Some of the top journalism schools in the country enroll a significant number of international students. For example, international students made up 28% of the University of California, Berkeley’s Graduate School of Journalism’s class last year and 25% of enrollees at the University of Missouri’s School of Journalism. Columbia University’s Graduate School of Journalism boasts that its programs include students from nearly 50 countries.
Prestigious journalism fellowships in the U.S. also admit foreign nationals. Each year, international journalists make up roughly half of the class of Harvard University’s Nieman Fellowship and a third of the class of the University of Michigan’s Knight-Wallace Fellowship. More than a third of the incoming class of John S. Knight Journalism Fellows at Stanford University are international.

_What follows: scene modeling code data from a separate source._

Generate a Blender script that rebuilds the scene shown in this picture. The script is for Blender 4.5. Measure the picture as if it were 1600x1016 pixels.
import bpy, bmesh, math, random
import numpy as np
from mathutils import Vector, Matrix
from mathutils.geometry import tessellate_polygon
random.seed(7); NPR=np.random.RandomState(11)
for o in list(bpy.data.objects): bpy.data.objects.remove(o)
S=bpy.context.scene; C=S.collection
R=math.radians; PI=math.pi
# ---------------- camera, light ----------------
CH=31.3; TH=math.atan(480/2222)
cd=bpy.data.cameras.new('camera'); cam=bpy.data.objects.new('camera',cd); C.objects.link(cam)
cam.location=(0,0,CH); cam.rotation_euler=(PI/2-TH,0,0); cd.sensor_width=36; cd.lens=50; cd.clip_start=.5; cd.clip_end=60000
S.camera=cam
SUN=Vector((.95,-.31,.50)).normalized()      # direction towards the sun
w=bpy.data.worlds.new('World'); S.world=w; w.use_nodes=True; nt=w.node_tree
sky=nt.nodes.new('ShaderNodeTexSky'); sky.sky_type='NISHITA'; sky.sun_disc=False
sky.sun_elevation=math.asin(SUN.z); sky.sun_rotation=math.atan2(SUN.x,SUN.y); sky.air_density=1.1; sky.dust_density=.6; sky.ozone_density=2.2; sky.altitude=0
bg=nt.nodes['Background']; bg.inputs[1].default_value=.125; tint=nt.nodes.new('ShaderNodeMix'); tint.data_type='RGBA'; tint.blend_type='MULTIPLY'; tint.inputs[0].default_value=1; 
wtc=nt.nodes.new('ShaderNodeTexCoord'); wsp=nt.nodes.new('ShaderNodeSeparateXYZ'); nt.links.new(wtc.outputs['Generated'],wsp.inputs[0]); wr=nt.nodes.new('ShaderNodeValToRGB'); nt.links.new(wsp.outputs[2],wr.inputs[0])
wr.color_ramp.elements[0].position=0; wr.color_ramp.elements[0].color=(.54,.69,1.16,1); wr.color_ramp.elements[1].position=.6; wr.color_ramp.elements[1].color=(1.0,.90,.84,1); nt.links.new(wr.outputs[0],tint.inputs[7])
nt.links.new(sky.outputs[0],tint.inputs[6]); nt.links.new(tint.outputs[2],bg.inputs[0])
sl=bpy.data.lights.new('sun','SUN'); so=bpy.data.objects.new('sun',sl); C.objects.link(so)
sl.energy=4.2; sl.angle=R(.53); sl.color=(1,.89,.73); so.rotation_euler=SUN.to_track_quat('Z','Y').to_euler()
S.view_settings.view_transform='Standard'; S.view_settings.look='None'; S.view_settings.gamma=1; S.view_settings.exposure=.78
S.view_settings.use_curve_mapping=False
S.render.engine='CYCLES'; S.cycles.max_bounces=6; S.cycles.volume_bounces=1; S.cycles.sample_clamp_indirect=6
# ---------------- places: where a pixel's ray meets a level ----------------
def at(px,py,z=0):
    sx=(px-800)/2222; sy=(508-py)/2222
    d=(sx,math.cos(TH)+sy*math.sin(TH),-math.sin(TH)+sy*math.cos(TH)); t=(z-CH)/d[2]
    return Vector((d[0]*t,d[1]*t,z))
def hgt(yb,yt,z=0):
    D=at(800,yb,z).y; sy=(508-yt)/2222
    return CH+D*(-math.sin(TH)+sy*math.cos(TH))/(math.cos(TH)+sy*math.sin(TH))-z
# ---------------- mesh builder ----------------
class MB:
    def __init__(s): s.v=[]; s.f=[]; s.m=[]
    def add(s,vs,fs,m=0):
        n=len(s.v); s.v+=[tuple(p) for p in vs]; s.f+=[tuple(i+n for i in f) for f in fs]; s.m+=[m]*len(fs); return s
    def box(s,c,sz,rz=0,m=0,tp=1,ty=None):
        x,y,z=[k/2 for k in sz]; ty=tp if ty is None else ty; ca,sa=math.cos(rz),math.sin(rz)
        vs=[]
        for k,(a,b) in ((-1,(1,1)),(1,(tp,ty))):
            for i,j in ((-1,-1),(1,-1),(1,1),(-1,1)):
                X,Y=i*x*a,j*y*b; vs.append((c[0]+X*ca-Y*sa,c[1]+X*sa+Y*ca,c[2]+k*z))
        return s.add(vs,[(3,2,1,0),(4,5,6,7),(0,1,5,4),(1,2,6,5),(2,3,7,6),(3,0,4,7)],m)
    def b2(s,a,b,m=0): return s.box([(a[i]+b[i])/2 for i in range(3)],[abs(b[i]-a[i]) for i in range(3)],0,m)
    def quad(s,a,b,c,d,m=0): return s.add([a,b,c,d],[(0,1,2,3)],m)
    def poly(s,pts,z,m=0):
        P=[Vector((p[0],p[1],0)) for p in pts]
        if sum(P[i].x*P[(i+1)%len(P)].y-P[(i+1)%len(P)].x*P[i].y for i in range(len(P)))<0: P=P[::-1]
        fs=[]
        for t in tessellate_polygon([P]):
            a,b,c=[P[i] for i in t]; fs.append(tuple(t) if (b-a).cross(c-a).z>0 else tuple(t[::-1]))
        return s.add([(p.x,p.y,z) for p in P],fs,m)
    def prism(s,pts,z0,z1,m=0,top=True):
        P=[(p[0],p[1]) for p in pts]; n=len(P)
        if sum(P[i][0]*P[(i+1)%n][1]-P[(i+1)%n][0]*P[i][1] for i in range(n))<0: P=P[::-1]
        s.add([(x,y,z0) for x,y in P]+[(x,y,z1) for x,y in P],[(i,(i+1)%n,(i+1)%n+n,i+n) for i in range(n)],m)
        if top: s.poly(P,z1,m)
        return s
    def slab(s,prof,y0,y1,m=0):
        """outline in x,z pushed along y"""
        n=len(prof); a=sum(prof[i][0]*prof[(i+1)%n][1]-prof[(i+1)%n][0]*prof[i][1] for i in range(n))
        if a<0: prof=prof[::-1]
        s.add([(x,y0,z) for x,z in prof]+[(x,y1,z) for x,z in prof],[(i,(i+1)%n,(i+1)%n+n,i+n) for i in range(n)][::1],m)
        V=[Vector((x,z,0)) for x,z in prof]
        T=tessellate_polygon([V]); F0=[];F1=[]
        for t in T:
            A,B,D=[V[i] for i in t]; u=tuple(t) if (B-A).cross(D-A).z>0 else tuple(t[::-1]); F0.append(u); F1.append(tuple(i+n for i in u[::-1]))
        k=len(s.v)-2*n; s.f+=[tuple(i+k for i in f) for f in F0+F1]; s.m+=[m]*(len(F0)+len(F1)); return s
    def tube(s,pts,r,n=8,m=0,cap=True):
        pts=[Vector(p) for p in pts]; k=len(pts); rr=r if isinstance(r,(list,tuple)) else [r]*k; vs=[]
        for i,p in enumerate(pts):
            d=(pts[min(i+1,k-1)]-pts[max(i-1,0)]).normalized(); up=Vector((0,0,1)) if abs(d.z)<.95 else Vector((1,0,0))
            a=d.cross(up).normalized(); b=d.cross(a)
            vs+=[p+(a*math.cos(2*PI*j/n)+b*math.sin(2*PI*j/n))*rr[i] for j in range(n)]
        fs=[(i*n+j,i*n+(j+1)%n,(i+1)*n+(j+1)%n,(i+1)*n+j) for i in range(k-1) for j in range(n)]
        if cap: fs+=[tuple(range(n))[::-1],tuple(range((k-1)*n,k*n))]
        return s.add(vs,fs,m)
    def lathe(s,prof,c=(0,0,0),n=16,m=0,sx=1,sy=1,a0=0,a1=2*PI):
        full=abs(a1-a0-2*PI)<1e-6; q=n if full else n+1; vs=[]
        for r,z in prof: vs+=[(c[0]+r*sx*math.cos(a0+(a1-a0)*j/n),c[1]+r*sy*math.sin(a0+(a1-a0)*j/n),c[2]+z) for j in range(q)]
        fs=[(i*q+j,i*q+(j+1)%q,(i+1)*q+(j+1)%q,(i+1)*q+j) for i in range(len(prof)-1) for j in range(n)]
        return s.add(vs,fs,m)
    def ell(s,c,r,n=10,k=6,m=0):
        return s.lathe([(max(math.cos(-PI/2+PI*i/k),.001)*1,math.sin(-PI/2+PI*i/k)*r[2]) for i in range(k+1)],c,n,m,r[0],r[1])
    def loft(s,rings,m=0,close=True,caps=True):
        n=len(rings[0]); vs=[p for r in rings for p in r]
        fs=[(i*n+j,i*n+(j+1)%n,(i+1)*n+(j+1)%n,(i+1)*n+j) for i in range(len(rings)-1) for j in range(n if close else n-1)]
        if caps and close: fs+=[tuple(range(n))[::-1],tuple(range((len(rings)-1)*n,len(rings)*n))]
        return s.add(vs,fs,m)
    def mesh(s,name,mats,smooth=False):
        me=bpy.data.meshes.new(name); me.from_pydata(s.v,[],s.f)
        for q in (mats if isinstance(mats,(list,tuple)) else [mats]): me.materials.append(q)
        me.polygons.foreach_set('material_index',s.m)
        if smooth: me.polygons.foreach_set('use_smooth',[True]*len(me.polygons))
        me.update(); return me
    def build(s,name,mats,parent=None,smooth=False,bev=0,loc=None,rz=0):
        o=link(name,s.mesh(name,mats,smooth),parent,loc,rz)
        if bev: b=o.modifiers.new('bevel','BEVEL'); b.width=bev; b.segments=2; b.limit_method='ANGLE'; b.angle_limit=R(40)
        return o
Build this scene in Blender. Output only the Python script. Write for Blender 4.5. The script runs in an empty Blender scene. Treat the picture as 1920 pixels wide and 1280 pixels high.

(Harvard’s incoming international Nieman Fellows have already had to grapple with uncertainty regarding their visas after the Trump administration attempted to revoke the university’s ability to sponsor visas for international scholars last week.)
Though Rubio’s order does not specify what the new vetting procedures will entail, it “alludes to executive orders that are aimed at keeping out terrorists and battling antisemitism,” Politico reported. Since President Donald Trump took office, the State Department has revoked thousands of visas, including those of international students who participated in protests for Palestine last year.
The crackdown on student activists led to Columbia Journalism School staff advising students in March to scrub their social media accounts and avoid publishing content about sensitive topics like Ukraine and Gaza. Less than two weeks later, the Trump administration detained Tufts University Ph.D. student Rümeysa Öztürk, a Turkish national, for an op-ed she had co-authored last year for her university’s student paper.
Trump’s attacks on higher education, the press and free speech more broadly have led some J-schools and student newspapers to take extra steps to ensure international student journalists understand their rights and the risks they face in the current political climate.